Mettre ses convictions en accord avec son mode de vie
Pour mettre ce concept en pratique, le couple choisit de ne vivre qu'avec “un demi-salaire” pendant 17 ans. “Nous voulions montrer que l'autonomie coûteuse n'a pas de sens. Si vous avez 100 m2 de panneaux photovoltaïques et trois éoliennes, c'est du gaspillage”, s'exclame-t-il.
Cela se traduit donc par une “consommation d'eau 8 fois inférieure à la moyenne des Français” et à une consommation électrique minime. Une sobriété du quotidien qui a parfaitement été intégrée par leurs 4 enfants : “Si on les habitue à ne pas gaspiller, les choses se font naturellement”, assure-t-il.
Ne lui parlez surtout pas de privation ! “Bien sûr, deux ou trois fois par an, il n'y a pas de soleil ou de vent et l'on doit attendre deux jours pour faire une machine”, raconte-t-il. Mais Patrick n'a pas envie que l'on retienne que cela. “On ne se prive de rien”, précise-t-il.
Un éco-hameau pour finaliser le projet
Le couple ne s'est pas arrêté à la construction de sa propre habitation puisque, depuis 6 ans, il partage son terrain avec d'autres maisons similaires, donnant ainsi naissance au premier éco-hameau du pays autonome en eau et en électricité.

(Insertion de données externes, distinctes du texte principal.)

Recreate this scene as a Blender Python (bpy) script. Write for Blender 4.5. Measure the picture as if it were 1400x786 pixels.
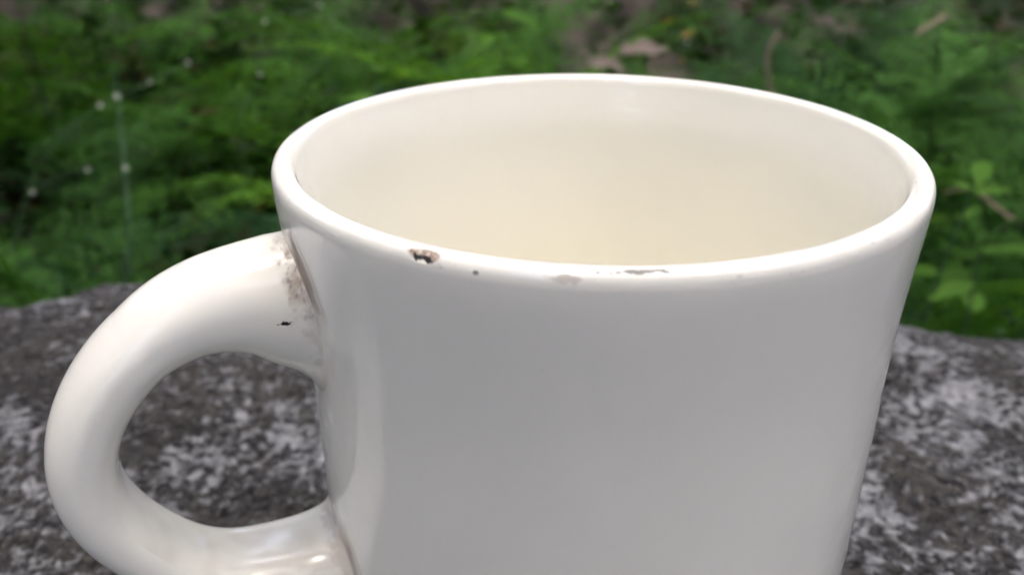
import bpy, math, random
import numpy as np
from mathutils import Vector, Matrix

for o in list(bpy.data.objects):
    bpy.data.objects.remove(o)
S = bpy.context.scene
C = S.collection
R_ = math.radians

# ------------------------------------------------------------------ camera, sky, sun, exposure
RIM = 0.095                                   # rim of the mug above the stone it stands on
CAM = Vector((0.0, -0.11533, RIM + 0.033605))
FWD = Vector((-0.08923637, 0.89210186, -0.44293469))
RGT = Vector((0.99504927, 0.09938235, -0.0003057))
UPV = Vector((-0.04374718, 0.44076912, 0.89655383))
FPX = 1150.0
cd = bpy.data.cameras.new('camera')
cam = bpy.data.objects.new('camera', cd)
C.objects.link(cam)
cam.matrix_world = Matrix(((RGT.x, UPV.x, -FWD.x, CAM.x), (RGT.y, UPV.y, -FWD.y, CAM.y),
                           (RGT.z, UPV.z, -FWD.z, CAM.z), (0, 0, 0, 1)))
cd.sensor_width = 36.0
cd.lens = FPX / 1400 * 36
cd.clip_start = 0.01
cd.clip_end = 400
cd.dof.use_dof = True
cd.dof.focus_distance = 0.101
cd.dof.aperture_fstop = 22.0
S.camera = cam

SUN_EL, SUN_AZ = 82.0, 180.0                   # sun direction: elevation, azimuth from +y towards +x
w = bpy.data.worlds.new('World')
S.world = w
w.use_nodes = True
nt = w.node_tree
sky = nt.nodes.new('ShaderNodeTexSky')
sky.sky_type = 'NISHITA'
sky.sun_disc = False
sky.sun_elevation = R_(SUN_EL)
sky.sun_rotation = R_(SUN_AZ)
sky.air_density = 0.45
sky.dust_density = 5.0
sky.ozone_density = 0.0
nt.links.new(sky.outputs[0], nt.nodes['Background'].inputs[0])
nt.nodes['Background'].inputs[1].default_value = 0.15

sd = bpy.data.lights.new('sun', 'SUN')
sun = bpy.data.objects.new('sun', sd)
C.objects.link(sun)
sd.energy = 0.6
sd.angle = R_(34)
sd.color = (1.0, 0.98, 0.945)
sdir = Vector((math.sin(R_(SUN_AZ)) * math.cos(R_(SUN_EL)), math.cos(R_(SUN_AZ)) * math.cos(R_(SUN_EL)), math.sin(R_(SUN_EL))))
sun.rotation_euler = sdir.to_track_quat('Z', 'Y').to_euler()

S.view_settings.view_transform = 'Standard'
S.view_settings.look = 'None'
S.view_settings.gamma = 1.0
S.view_settings.use_curve_mapping = False
S.view_settings.exposure = 3.65
S.cycles.use_denoising = True
S.cycles.use_adaptive_sampling = True
S.cycles.adaptive_threshold = 0.03
S.cycles.max_bounces = 12
S.cycles.diffuse_bounces = 9
S.cycles.transmission_bounces = 4
S.cycles.sample_clamp_indirect = 10.0

# ------------------------------------------------------------------ helpers
rnd = random.Random(7)


def at(px, py, y):
    """world point at world depth y on the sight line through photograph pixel (px, py)"""
    v = FWD + RGT * ((px - 700) / FPX) - UPV * ((py - 393) / FPX)
    return CAM + v * ((y - CAM.y) / v.y)


_perm = np.random.RandomState(3).rand(65536)


def vnoise(P):
    """smooth value noise in -1..1 for an (n,3) array"""
    i = np.floor(P).astype(np.int64)
    f = P - i
    f = f * f * f * (f * (f * 6 - 15) + 10)
    out = 0
    for dx in (0, 1):
        for dy in (0, 1):
            for dz in (0, 1):
                h = ((i[:, 0] + dx) * 73856093 ^ (i[:, 1] + dy) * 19349663 ^ (i[:, 2] + dz) * 83492791)
                h = (h ^ (h >> 13)) * 1274126177
                v = _perm[(h ^ (h >> 16)) & 65535]
                wt = (f[:, 0] if dx else 1 - f[:, 0]) * (f[:, 1] if dy else 1 - f[:, 1]) * (f[:, 2] if dz else 1 - f[:, 2])
                out = out + v * wt
    return out * 2 - 1


def fbm(P, oct=3, gain=0.5):
    out, a = 0, 1.0
    for k in range(oct):
        out = out + a * vnoise(P * (2.03 ** k) + 17.3 * k)
        a *= gain
    return out


def mesh_np(name, V, F, mat, smooth=True):
    """V (n,3) array, F (m,k) array of one face size"""
    me = bpy.data.meshes.new(name)
    V = np.asarray(V, dtype=np.float32)
    F = np.asarray(F, dtype=np.int32)
    k = F.shape[1]
    me.vertices.add(len(V))
    me.vertices.foreach_set('co', V.ravel())
    me.loops.add(F.size)
    me.loops.foreach_set('vertex_index', F.ravel())
    me.polygons.add(len(F))
    me.polygons.foreach_set('loop_start', np.arange(0, F.size, k, dtype=np.int32))
    me.polygons.foreach_set('loop_total', np.full(len(F), k, dtype=np.int32))
    me.update(calc_edges=True)
    if smooth:
        me.polygons.foreach_set('use_smooth', np.ones(len(F), dtype=bool))
    if mat:
        me.materials.append(mat)
    return me


def obj(name, me, parent=None, loc=None):
    o = bpy.data.objects.new(name, me)
    C.objects.link(o)
    if parent:
        o.parent = parent
    if loc is not None:
        o.location = loc
    return o


def tag(o, label=None, cat=None, group=None, kind=None):
    for k, v in (('label', label), ('category', cat), ('group', group), ('kind', kind)):
        if v:
            o[k] = v
    return o


def grid_faces(nr, nc, wrap):
    r = np.arange(nr - 1)[:, None]
    c = np.arange(nc if wrap else nc - 1)[None, :]
    a = r * nc + c
    b = r * nc + (c + 1) % nc
    return np.stack([a, b, b + nc, a + nc], -1).reshape(-1, 4)


def tube_arrays(pts, rad, n=8, cap=True):
    """tapered tube along pts"""
    pts = [Vector(p) for p in pts]
    V = []
    prev = None
    for i, p in enumerate(pts):
        t = (pts[min(i + 1, len(pts) - 1)] - pts[max(i - 1, 0)]).normalized()
        if prev is None:
            prev = t.orthogonal().normalized()
        prev = (prev - t * prev.dot(t)).normalized()
        b = t.cross(prev)
        for k in range(n):
            a = 2 * math.pi * k / n
            V.append(p + (prev * math.cos(a) + b * math.sin(a)) * rad[i])
    F = grid_faces(len(pts), n, True)
    return np.array([tuple(v) for v in V]), F


def curve_pts(P, n):
    """Catmull-Rom through P, n samples"""
    P = np.array(P, dtype=float)
    Q = np.vstack([2 * P[0] - P[1], P, 2 * P[-1] - P[-2]])
    t = np.linspace(0, len(P) - 1 - 1e-9, n)
    i = t.astype(int)
    u = (t - i)[:, None]
    a, b, c, d = Q[i], Q[i + 1], Q[i + 2], Q[i + 3]
    return 0.5 * (2 * b + (c - a) * u + (2 * a - 5 * b + 4 * c - d) * u ** 2 + (3 * b - a - 3 * c + d) * u ** 3)


# ------------------------------------------------------------------ materials
def new_mat(name):
    m = bpy.data.materials.new(name)
    m.use_nodes = True
    n = m.node_tree.nodes
    return m, n, m.node_tree.links, n['Principled BSDF'], n['Material Output']


def ramp(n, stops, interp='LINEAR'):
    r = n.new('ShaderNodeValToRGB')
    r.color_ramp.interpolation = interp
    e = r.color_ramp.elements
    while len(e) < len(stops):
        e.new(0.5)
    for el, (p, c) in zip(e, stops):
        el.position = p
        el.color = (*c, 1) if len(c) == 3 else c
    return r


def noise_node(n, l, vec, scale, detail=3, rough=0.5):
    t = n.new('ShaderNodeTexNoise')
    t.inputs['Scale'].default_value = scale
    t.inputs['Detail'].default_value = detail
    t.inputs['Roughness'].default_value = rough
    if vec is not None:
        l.new(vec, t.inputs['Vector'])
    return t


def mixc(n, l, fac, a, b, blend='MIX'):
    m = n.new('ShaderNodeMix')
    m.data_type = 'RGBA'
    m.blend_type = blend
    for sock, v in ((m.inputs[0], fac), (m.inputs[6], a), (m.inputs[7], b)):
        if isinstance(v, (int, float)):
            sock.default_value = v
        elif isinstance(v, tuple):
            sock.default_value = (*v, 1)
        else:
            l.new(v, sock)
    return m.outputs[2]


FLECKS = [((-0.03661, -0.02841, 0.07921), (0.0010, 0.0010, 0.00042))]


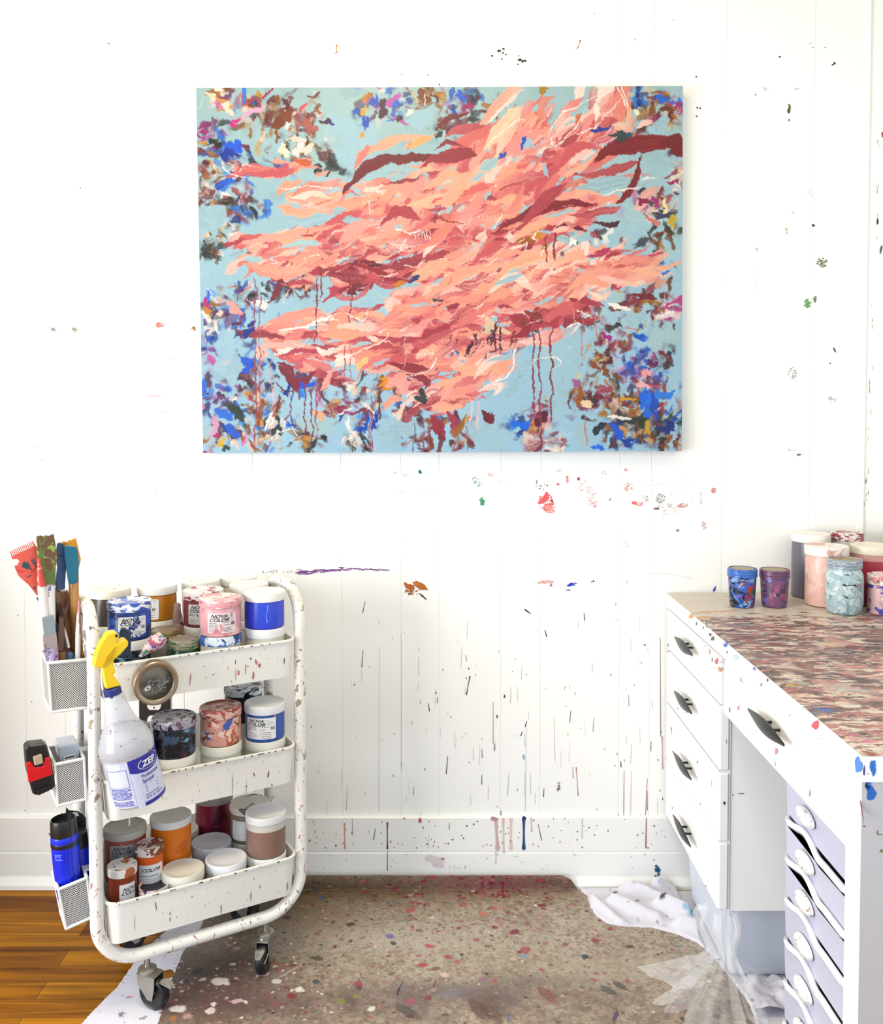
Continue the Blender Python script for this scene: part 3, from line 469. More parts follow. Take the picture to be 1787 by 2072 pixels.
ZN = [(440,200,25,14,16,BW+WH), (490,215,30,22,22,DARK+MG), (440,290,25,30,26,MR+BK+BLU+MG), (470,310,20,14,14,BLU), (560,235,30,30,30,BW+MR), (600,290,40,22,30,WH+BW+BK), (630,240,25,30,22,BW+MR+WH), (670,330,20,10,12,BK), (560,330,50,10,16,MR+BK+BLU), (738,235,10,26,10,BLU+BW), (790,215,25,24,22,MG+BLU+WH+BK), (860,200,25,14,16,BW), (940,205,26,16,18,BLU+MG+BK), (920,240,30,18,16,MR+BK), (1010,215,20,16,8,BW),
      (425,350,12,30,16,WH+MR+BW), (480,370,22,30,18,BLU+MR+WH), (455,420,20,16,14,BK+BW+MG), (500,420,35,14,16,MR+BLU+BK), (440,480,20,22,22,BW+BK+WH), (410,400,8,60,12,BW+MR), (425,500,18,10,8,BK), (440,620,22,22,24,MG+BW+WH+BLU), (430,660,16,18,14,BK+BLU+WH), (500,600,40,26,26,BK+MR+WH+BLU), (600,570,30,18,22,BK+MR), (480,660,16,26,14,BLU+MR), (430,700,16,20,12,MG+BLU), (500,735,25,20,18,BLU+MR), (440,790,26,26,26,BLU+BK+MG), (480,830,30,26,26,BLU+BK+WH), (510,770,25,30,22,BW+MR+BK), (530,830,20,26,16,BW+MR), (450,885,30,18,24,BW+MG+WH+BK), (560,850,22,26,18,WH+BK+BLU), (530,890,16,14,8,BW), (610,770,22,14,14,BLU+MR), (620,890,26,14,22,BK+WH+BW), (680,820,26,22,20,MR+BW+MG), (740,850,26,26,26,BLU+MR+WH), (720,890,16,14,12,WH+BK), (690,780,26,12,14,MR+WH), (790,790,40,30,30,BW+BK+MR), (840,830,30,30,24,BK+MR+BLU), (860,890,30,16,14,BW+MR), (930,870,30,22,24,BW+MR), (1050,860,14,10,8,BLU), (1090,845,20,22,20,BW+MR+MG), (1080,890,16,14,12,WH+MR), (1130,900,16,14,10,MR+WH),
      (1180,800,30,20,24,BW+MR+MG), (1230,800,26,26,22,MR+BW+BK), (1290,740,26,22,24,MG+BLU), (1300,700,14,26,10,BLU), (1310,800,30,26,34,BLU+MR), (1270,840,36,22,40,BK+WH+BW), (1260,880,30,16,26,BLU+BW), (1340,850,26,26,26,BLU+BK+MR), (1330,890,22,12,16,BW+BK), (1200,720,25,22,16,BW+MR), (1250,690,25,18,12,MR+BW+WH), (1180,650,50,18,26,BK+WH+MR), (1320,640,30,16,20,BW+BK+MR), (1350,720,14,18,8,MR+BK), (1360,620,12,14,10,WH+MG), (1300,600,40,16,20,BW+MR), (1340,420,22,18,20,BW+MR+WH), (1340,470,26,20,18,BW+BK), (1330,530,26,18,12,BLU+BK), (1300,400,18,16,12,MG+WH+BK), (1370,350,10,30,16,WH+BW+MR), (1300,235,26,22,18,WH+MR+BW), (1345,205,22,16,18,BLU+BW+MG), (1350,240,18,12,12,BW+MR), (1290,200,14,18,8,BLU), (1240,280,40,12,16,BLU+BK), (1150,480,60,16,26,MR+BK+WH), (1100,500,30,16,20,BW+WH+MR), (1000,690,36,14,26,BK+MR+BLU), (960,690,20,10,14,BK)]
for (x, y, sx, sy, n_, pal) in ZN: haze(x, y, sx*1.05, sy*1.05, n_//2+4, pal+['#8a95a0', '#b0bec4']); dabs(x, y, sx*.85, sy*.85, int(n_*.95), pal, (9, 44), (5, 17))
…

Aujourd'hui ce sont “sept adultes et deux enfants en bas âge” qui cohabitent sur l'éco-hameau du Ruisseau. La condition pour y vivre ? “Être ouvert, avoir le sens de l'autre”, explique-t-il. Et animer les nombreux séminaires qu'ils proposent.
La prochaine étape ? “Aller de plus en plus vers l'autonomie alimentaire” grâce à leur potager en permaculture notamment.